Mais j'ai perdu tous mes repères, alors que je subis cette rupture. Lui se douche dans la même baignoire, dans une salle de bain à la lumière naturelle, contrairement à mon couloir de bain aveugle. Lui dort dans le même lit confortable en 180 aux draps de satin de coton, si doux, que nous avions achetés ensemble, alors que j'ai dormi pendant 3 semaines sur un matelas de camping une place, aux draps râpeux prêtés par une collègue. Il cuisine dans la même pièce, ouvre le même frigo, enfourne ses pizzas dans le même four que j'avais enfin apprivoisé. Il s'assoit dans le même canapé, celui où j'ai passé toutes mes soirées pendant 7 ans, alors que le mien n'est toujours pas livré et que je suis raide sur une chaise, comme tenue éveillée sur cette situation, dans l'impossibilité de me lover dans un lieu réconfortant. Le diable est vraiment bien dans les détails. Ce sont eux qui nous empêchent de ne penser à rien, ils nous gardent en éveil, nous torturent. Tout autour de moi dans ce nouvel appartement est nouveau, alors que je l'avais pourtant apprécié quand je l'ai visité la première fois. Moi, la casanière qui adorait se retrouver dans un cocon dont je prenais plaisir à m'occuper pour deux.

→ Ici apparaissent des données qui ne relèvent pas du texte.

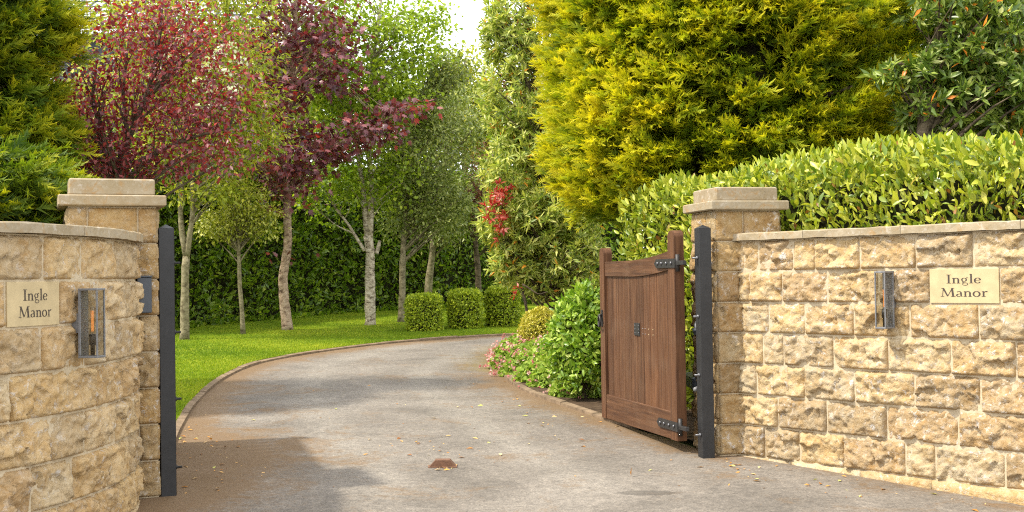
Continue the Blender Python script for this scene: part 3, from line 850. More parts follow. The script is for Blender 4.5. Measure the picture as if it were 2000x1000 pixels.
def pillar(corner, t, wx, wy, label, seed, rowcut):
    """corner: front corner nearest the opening; front runs along r"""
    ct, st = math.cos(t), math.sin(t)
    root = empty('gate_pillar', (corner[0], corner[1], 0), label, 'pillar')
    def loc(x, y, z): return (corner[0] + ct * x - st * y, corner[1] + st * x + ct * y, z)
    b = MB(); x0, x1 = (0, wx) if wx > 0 else (wx, 0)
    b.box(x0 + .006, x1 - .006, .006, wy - .006, -0.3, 2.11)
    b.v = [loc(*p) for p in b.v]; b.build('mortar_bed', M['mortar'], root, keep=True)
    W_ = x1 - x0; sd = seed
    # courses of quoins: every stone turns its faces outwards
    for r in range(9):
        z1 = 2.105 - r * COURSE; z0 = z1 - COURSE
        if r == 8: z1, z0 = z1, -0.20
        cuts = rowcut[r % len(rowcut)]
        face = lambda fx: fx
        # four faces as (start, direction, outward, length)
        faces = [((x0, 0), (1, 0), (0, -1), W_, cuts), ((x1, 0), (0, 1), (1, 0), wy, [0, 1 - (cuts[1] if len(cuts) > 2 else .5), 1]),
                 ((x1, wy), (-1, 0), (0, 1), W_, cuts), ((x0, wy), (0, -1), (-1, 0), wy, [0, .38 if r % 2 else .62, 1])]
        for (s0, dr, ou, ln, cs) in faces:
            def mf(q, z, d, s0=s0, dr=dr, ou=ou):
                return loc(s0[0] + dr[0] * q + ou[0] * d, s0[1] + dr[1] * q + ou[1] * d, z)
            for a, c in zip(cs[:-1], cs[1:]):
                sd += 1
                rock(a * ln, c * ln, z0, z1, mf, M['pillar'], root, sd, 0.036 if r else 0.020, 0.014, 'stone', 0.006)
    def capbox(name, o, z0, z1, bev):
        m = MB(); m.box(x0 - o, x1 + o, -o, wy + o, z0, z1, bev); m.v = [loc(*p) for p in m.v]
        m.build(name, M['coping'], root, keep=True)
    capbox('cap_slab', 0.062, 2.112, 2.190, 0.008)
    capbox('cap_block', -0.012, 2.192, 2.312, 0.010)
    return root, loc
TR, TL = math.radians(13), math.radians(21.5)
PR = (1.757, 10.35); PL_ = (-2.585, 8.77)
prt, loc_r = pillar(PR, TR, 0.60, 0.555, 'square stone gate pillar beside the open wooden gate', 700, [[0, .42, 1], [0, .6, 1], [0, .35, 1]])
plt, loc_l = pillar(PL_, TL, -0.615, 0.62, 'square stone gate pillar rising behind the curved wall', 900, [[0, .22, .78, 1], [0, .3, .72, 1], [0, .5, .74, 1]])

# ------------------------------------------------------------------ name plaques
def ribbon(pts, ws):
    pts = np.array(pts, float); t = np.gradient(pts, axis=0); t /= np.maximum(np.linalg.norm(t, axis=1, keepdims=True), 1e-6)
    n = np.stack([-t[:, 1], t[:, 0]], 1); ws = np.array(ws)[:, None] / 2
    return pts + n * ws, pts - n * ws
def arc(cx, cy, rx, ry, a0, a1, n=13):
    a = np.radians(np.linspace(a0, a1, n)); return np.stack([cx + rx * np.cos(a), cy + ry * np.sin(a)], 1)
def bowl(cx, cy, rx, ry, a0=0, a1=360, thick=.13, thin=.045, n=21):
    p = arc(cx, cy, rx, ry, a0, a1, n); a = np.radians(np.linspace(a0, a1, n))
    return (p, thin + (thick - thin) * np.abs(np.cos(a)) ** 1.3)
def stem(x, y0, y1, w=.12): return ([(x, y0), (x, y1)], [w, w])
def serif(x, y, l=.30, h=.04): return ([(x - l / 2, y), (x + l / 2, y)], [h, h])
GLYPH = {   # x-height .55, capitals .9
    'I': (0.40, [stem(.2, 0, .9, .13), serif(.2, .02, .34), serif(.2, .88, .34)]),
    'n': (0.66, [stem(.17, 0, .55), serif(.17, .02, .27), ([(.05, .50), (.17, .55)], [.04, .05]), (np.vstack([arc(.35, .37, .15, .17, 160, 0, 9), [(.50, .02)]]), [.04, .05, .06, .06, .07, .08, .10, .115, .12, .12]), serif(.50, .02, .27)]),
    'g': (0.58, [bowl(.25, .37, .16, .17, 0, 360, .10, .04), ([(.36, .50), (.45, .58), (.53, .56)], [.04, .05, .06]), (np.vstack([[(.18, .22), (.12, .13), (.22, .06)], arc(.32, -.08, .19, .13, 70, -260, 14)]), [.04, .06, .08] + [.05] * 14)]),
    'l': (0.34, [stem(.17, 0, .95), serif(.17, .02, .29), ([(.06, .90), (.17, .95)], [.04, .05])]),
    'e': (0.54, [bowl(.28, .275, .20, .265, 12, 325, .12, .04), ([(.10, .30), (.47, .32)], [.035, .035])]),
    'M': (1.10, [([(.16, 0), (.22, .88)], [.045, .05]), ([(.22, .88), (.54, .05)], [.14, .10]), ([(.54, .05), (.87, .88)], [.045, .05]), ([(.86, .88), (.94, 0)], [.14, .14]), serif(.16, .02, .26), serif(.94, .02, .34), serif(.18, .88, .22), serif(.93, .88, .2)]),
    'a': (0.54, [(np.vstack([arc(.25, .40, .15, .14, 150, 0, 9), [(.41, .06), (.50, .02)]]), [.09, .06, .05, .05, .06, .08, .10, .11, .12, .11, .04]), (np.vstack([[(.40, .33)], arc(.23, .14, .135, .13, 80, 330, 12)]), [.04, .05, .06, .08, .10, .11, .10, .08, .06, .05, .04, .04, .04])]),
    'o': (0.62, [bowl(.30, .275, .22, .265)]),
    'r': (0.46, [stem(.17, 0, .55), serif(.17, .02, .29), ([(.05, .50), (.17, .55)], [.04, .05]), (arc(.36, .38, .15, .15, 170, 60, 7), [.04, .04, .05, .07, .09, .11, .12])]),
}
def plaque(name, label, curve, q0, q1, z0, z1, words, size, stretch):
    root = empty(name, curve.map((q0 + q1) / 2, (z0 + z1) / 2, 0), label, 'sign')
    slab(curve.map, q0 + .006, q1 - .006, 0.016, -0.08, z0 + .006, z1 - .006, M['plaque'], root, 'stone_panel', 8, 0.003, 0.0)
    for word, zb in words:
        tot = sum(GLYPH[c][0] for c in word) * size * stretch
        q = (q0 + q1) / 2 - tot / 2
        for ch in word:
            wd, strokes = GLYPH[ch]; V, F = [], []; lift = 0.0172
            for k, (pts, ws) in enumerate(strokes):
                a, b = ribbon(pts, ws); o = len(V)
                for p in list(a) + list(b): V.append(curve.map(q + p[0] * size * stretch, zb + p[1] * size, lift + 0.00012 * k))
                n = len(a)
                for i in range(n - 1): F.append((o + i, o + i + 1, o + n + i + 1, o + n + i))
            mesh_np('letter', V, np.array(F), M['letter'], root)
            q += wd * size * stretch
z1p, z0p = TOP - COURSE, TOP - 2 * COURSE
plaque('name_plaque', 'smooth carved name stone beside the lamp on the sunlit wall', RW, *RPL, z0p, z1p, (('Ingle', z0p + .150), ('Manor', z0p + .052)), 0.071, 1.55)
plaque('name_plaque', 'smooth carved name stone beside the lamp on the curved wall', LW, *LPL, z0p, z1p, (('Ingle', z0p + .150), ('Manor', z0p + .055)), 0.070, 1.10)

# ------------------------------------------------------------------ wall lamps
def wall_lamp(curve, px, py0, py1, label):
    zc = 1.55
    q = curve.s_at(px, 1.45)
    p = np.array(curve.map(q, 0, 0)); nx = np.array(curve.map(q, 0, 1)) - p
    d = np.linalg.norm(p[:2] - C0[:2] * 0)
    yaw = math.atan2(nx[1], nx[0]) + math.pi / 2            # local -y looks out of the wall
    depth = p[1]
    zt = at(px, py0, depth)[2]; zb = at(px, py1, depth)[2]
    H = zt - zb
    root = empty('wall_lamp', (p[0], p[1], zb), label, 'lamp', 'wall lamps on the entrance walls', yaw)
    w, y0, y1 = 0.046, -0.180, -0.066
    m = MB(); m.box(-w, w, y1 - .004, y1 + .012, 0, H, .002); m.build('back_plate', M['grey_metal'], root)
    m = MB(); m.box(-.03, .03, y1 + .0125, .0, H * .35, H * .65); m.build('wall_bracket', M['grey_metal'], root)
    m = MB(); m.box(-w - .001, w + .001, y0 - .001, y1 + .013, H + .0005, H + .014, .002); m.build('top_cap', M['grey_metal'], root)
    m = MB(); m.box(-w - .001, w + .001, y0 - .001, y1 + .013, -.014, -.0005, .002); m.build('base_cap', M['grey_metal'], root)
    for sx in (-1, 1):
        m = MB(); m.box(min(sx * w, sx * (w - .010)), max(sx * w, sx * (w - .010)), y0, y0 + .010, 0, H, .001); m.build('corner_bar', M['grey_metal'], root)
        m = MB(); m.box(min(sx * (w - .004), sx * (w - .007)), max(sx * (w - .004), sx * (w - .007)), y0 + .0105, y1 - .0045, .001, H - .001); m.build('glass_pane', M['glass'], root)
    m = MB(); m.box(-w + .0105, w - .0105, y0 + .003, y0 + .006, .001, H - .001); m.build('glass_pane', M['glass'], root)
    m = MB(); m.tube([(0, -.122, .0), (0, -.122, H * .16), (0, -.122, H * .161), (0, -.122, H * .33)], [.013, .013, .021, .021], 14); m.build('lamp_holder', M['black_metal'], root, True)
    bt = MB(); bt.tube([(0, -.122, H * .331), (0, -.122, H * .36), (0, -.122, H * .70), (0, -.122, H * .75), (0, -.122, H * .775)], [.012, .0155, .0155, .012, .003], 14)
    bulb = bt.build('bulb', M['glass'], root, True)
    for k in range(4):
        a = k * math.pi / 2 + .4
        f = MB(); f.tube([(.006 * math.cos(a), -.122 + .006 * math.sin(a), H * .37), (.008 * math.cos(a), -.122 + .008 * math.sin(a), H * .69)], .0022, 6)
        fo = f.build('filament', M['filament'], bulb)
    return root
wall_lamp(RW, 1741, 533, 637, 'slim glass box lamp on the sunlit wall')
wall_lamp(LW, 150, 568, 694, 'slim glass box lamp on the curved wall')

# ------------------------------------------------------------------ gate posts
def gate_post(px, Y, t, label, bolts, side):
    x = (px - 1000) / FPX * Y
    root = empty('gate_post', (x, Y, 0), label, 'post', 'black steel gate posts', t)
    h = 0.055
    m = MB()
    m.box(-h, h, -h, h, -0.25, 1.955, .004)
    m.add([(-h, -h, 1.953), (h, -h, 1.953), (h, h, 1.953), (-h, h, 1.953), (0, 0, 1.985)], [(0, 1, 4), (1, 2, 4), (2, 3, 4), (3, 0, 4)])
    m.build('steel_tube', M['black_metal'], root)
    for z in bolts:
        b = MB()
        xx = side * h
        b.tube([(xx * .98, -.01, z), (xx + side * .010, -.01, z), (xx + side * .0102, -.01, z), (xx + side * .045, -.01, z)], [.017, .017, .009, .009], 8)
        b.build('bolt', M['bolt'] if side < 0 else M['black_metal'], root, True)
    return root
gate_post(1373, 10.31, TR, 'square black steel post carrying the open wooden gate', (1.70, 1.20, 0.70, 0.19), -1)
gate_post(324, 8.85, TL, 'square black steel post against the pillar by the curved wall', (1.70, 1.19, 0.70, 0.20), 1)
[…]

Mon univers entier s'est transformé, c'est dans le matériel que s'incarne surtout ce changement. Bien sur, tout dans mon corps est désormais un déchirement, je m'endors sans personne à câliner, sans son dos qui m'était si familier contre lequel je me blottissais. Je me réveille sans une présence avec qui traîner au lit et suspendre le temps, donnant du sens à la journée à venir. Je n'en ai plus le droit. Chaque fois que je rentre dans mon nouvel appartement j'ai la gorge nouée et les larmes aux yeux. J'ai envie de déménager, de quitter ce lieu qui me rappellera toujours cette situation que je subis. Et je ne sais pas quand je m'en remettrai, pour l'instant ça me semble impossible."
* Par respect pour l'anonymat des témoins, les prénoms ont été modifiés.